__WHAT THE TASK REQUIRES__. Return only the number of lines that hold "scene".

START SUPPLIED DATA

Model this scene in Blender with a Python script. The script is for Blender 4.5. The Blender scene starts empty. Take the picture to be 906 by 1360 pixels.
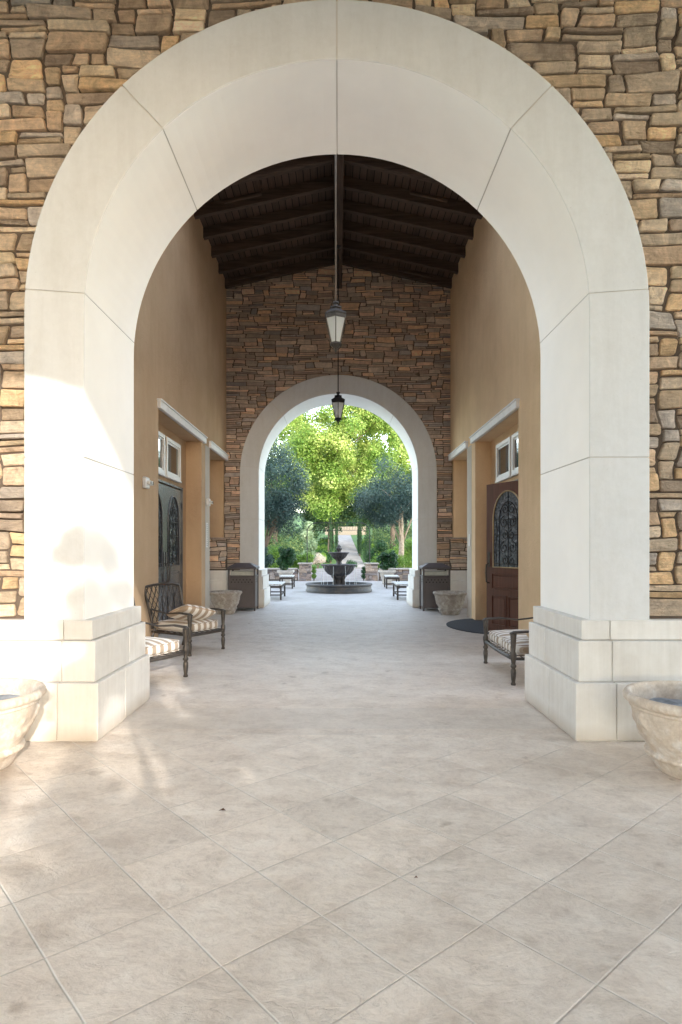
import bpy, math, random
from math import sin, cos, pi, sqrt, radians, atan2
R_ = random.Random(11)
COL = bpy.context.scene.collection
SC = bpy.context.scene

# ------------------------------------------------------------------ helpers
class MB:
    def __init__(s): s.v = []; s.f = []
    def add(s, vs, fs):
        n = len(s.v); s.v += [tuple(p) for p in vs]; s.f += [tuple(i + n for i in f) for f in fs]; return s
    def box(s, x0, x1, y0, y1, z0, z1, b=0.0):
        if x0 > x1: x0, x1 = x1, x0
        if y0 > y1: y0, y1 = y1, y0
        if z0 > z1: z0, z1 = z1, z0
        if b <= 0:
            v = [(x, y, z) for z in (z0, z1) for y in (y0, y1) for x in (x0, x1)]
            return s.add(v, [(0, 2, 3, 1), (4, 5, 7, 6), (0, 1, 5, 4), (2, 6, 7, 3), (0, 4, 6, 2), (1, 3, 7, 5)])
        # chamfered box
        v = []; idx = {}
        for iz, z in enumerate((z0, z1)):
            for iy, y in enumerate((y0, y1)):
                for ix, x in enumerate((x0, x1)):
                    sx, sy, sz = (b if ix == 0 else -b), (b if iy == 0 else -b), (b if iz == 0 else -b)
                    idx[(ix, iy, iz, 'x')] = len(v); v.append((x, y + sy, z + sz))
                    idx[(ix, iy, iz, 'y')] = len(v); v.append((x + sx, y, z + sz))
                    idx[(ix, iy, iz, 'z')] = len(v); v.append((x + sx, y + sy, z))
        f = []
        for k in (0, 1):
            q = [idx[(k, a, c, 'x')] for a, c in ((0, 0), (0, 1), (1, 1), (1, 0))]; f.append(q if k == 0 else q[::-1])
            q = [idx[(a, k, c, 'y')] for a, c in ((0, 0), (1, 0), (1, 1), (0, 1))]; f.append(q if k == 0 else q[::-1])
            q = [idx[(a, c, k, 'z')] for a, c in ((0, 0), (0, 1), (1, 1), (1, 0))]; f.append(q if k == 0 else q[::-1])
        for a in (0, 1):
            for c in (0, 1):
                f.append((idx[(a, c, 0, 'x')], idx[(a, c, 1, 'x')], idx[(a, c, 1, 'y')], idx[(a, c, 0, 'y')]))
                f.append((idx[(a, 0, c, 'x')], idx[(a, 1, c, 'x')], idx[(a, 1, c, 'z')], idx[(a, 0, c, 'z')]))
                f.append((idx[(0, a, c, 'y')], idx[(1, a, c, 'y')], idx[(1, a, c, 'z')], idx[(0, a, c, 'z')]))
                for e in (0, 1): f.append((idx[(a, c, e, 'x')], idx[(a, c, e, 'y')], idx[(a, c, e, 'z')]))
        return s.add(v, f)
    def prism(s, poly, axis, d0, d1):
        n = len(poly)
        def P(p, d):
            return {'x': (d, p[0], p[1]), 'y': (p[0], d, p[1]), 'z': (p[0], p[1], d)}[axis]
        v = [P(p, d0) for p in poly] + [P(p, d1) for p in poly]
        return s.add(v, [tuple(range(n))[::-1], tuple(range(n, 2 * n))] + [(i, (i + 1) % n, n + (i + 1) % n, n + i) for i in range(n)])
    def lathe(s, prof, seg=32, c=(0, 0, 0), disp=None, a0=0, cap=False):
        v = []; f = []
        for j, (r, z) in enumerate(prof):
            for i in range(seg):
                a = a0 + 2 * pi * i / seg
                rr = r + (disp(a, j, r, z) if disp else 0)
                v.append((c[0] + rr * cos(a), c[1] + rr * sin(a), c[2] + z))
        for j in range(len(prof) - 1):
            for i in range(seg):
                k = (i + 1) % seg
                f.append((j * seg + i, j * seg + k, (j + 1) * seg + k, (j + 1) * seg + i))
        if cap:
            f.append(tuple(range(seg))[::-1]); f.append(tuple((len(prof) - 1) * seg + i for i in range(seg)))
        return s.add(v, f)
    def tube(s, pts, r, n=8, flat=1.0):
        pts = [tuple(p) for p in pts]; m = len(pts)
        rr = r if isinstance(r, (list, tuple)) else [r] * m
        v = []; f = []
        up = None
        for i, p in enumerate(pts):
            a = pts[max(i - 1, 0)]; b = pts[min(i + 1, m - 1)]
            t = [b[k] - a[k] for k in range(3)]; L = sqrt(sum(q * q for q in t)) or 1; t = [q / L for q in t]
            if up is None:
                up = (0, 0, 1) if abs(t[2]) < .9 else (1, 0, 0)
            u = [t[1] * up[2] - t[2] * up[1], t[2] * up[0] - t[0] * up[2], t[0] * up[1] - t[1] * up[0]]
            L = sqrt(sum(q * q for q in u)) or 1; u = [q / L for q in u]
            w = [u[1] * t[2] - u[2] * t[1], u[2] * t[0] - u[0] * t[2], u[0] * t[1] - u[1] * t[0]]
            up = tuple(w)
            for k in range(n):
                a_ = 2 * pi * k / n
                v.append(tuple(p[q] + rr[i] * (cos(a_) * u[q] + flat * sin(a_) * w[q]) for q in range(3)))
        for i in range(m - 1):
            for k in range(n):
                k2 = (k + 1) % n
                f.append((i * n + k, i * n + k2, (i + 1) * n + k2, (i + 1) * n + k))
        f.append(tuple(range(n))[::-1]); f.append(tuple((m - 1) * n + k for k in range(n)))
        return s.add(v, f)
    def build(s, name, mat, parent=None, smooth=False, shift=None, angle=None):
        sh = shift
        if sh is None and parent is not None:
            sh = ROOT.get(parent.name, (0, 0, 0))
        if sh: s.v = [(a - sh[0], b - sh[1], c - sh[2]) for a, b, c in s.v]
        me = bpy.data.meshes.new(name); me.from_pydata(s.v, [], s.f); me.update()
        if smooth: me.polygons.foreach_set('use_smooth', [True] * len(me.polygons))
        if angle: me.polygons.foreach_set('use_smooth', [True] * len(me.polygons)); me.set_sharp_from_angle(angle=radians(angle))
        me.materials.append(mat)
        o = bpy.data.objects.new(name, me); COL.objects.link(o)
        if parent: o.parent = parent; ROOT[o.name] = sh or (0, 0, 0)
        return o
ROOT = {}
def tag(o, label=None, cat=None, group=None, kind=None):
    if label: o['label'] = label
    if cat: o['category'] = cat
    if group: o['group'] = group
    if kind: o['kind'] = kind
    return o
def thing(name, label, cat, loc=(0, 0, 0), rz=0, group=None, world=False):
    o = bpy.data.objects.new(name, None); COL.objects.link(o)
    o.location = loc; o.rotation_euler = (0, 0, rz); o.empty_display_size = .2
    tag(o, label, cat, group)
    ROOT[o.name] = loc if world else (0, 0, 0)
    return o
def copy_tree(o, parent=None):
    c = o.copy(); COL.objects.link(c)
    if parent: c.parent = parent
    for ch in list(o.children): copy_tree(ch, c)
    return c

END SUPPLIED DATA

__SOLUTION TO THE EXERCISE__. 3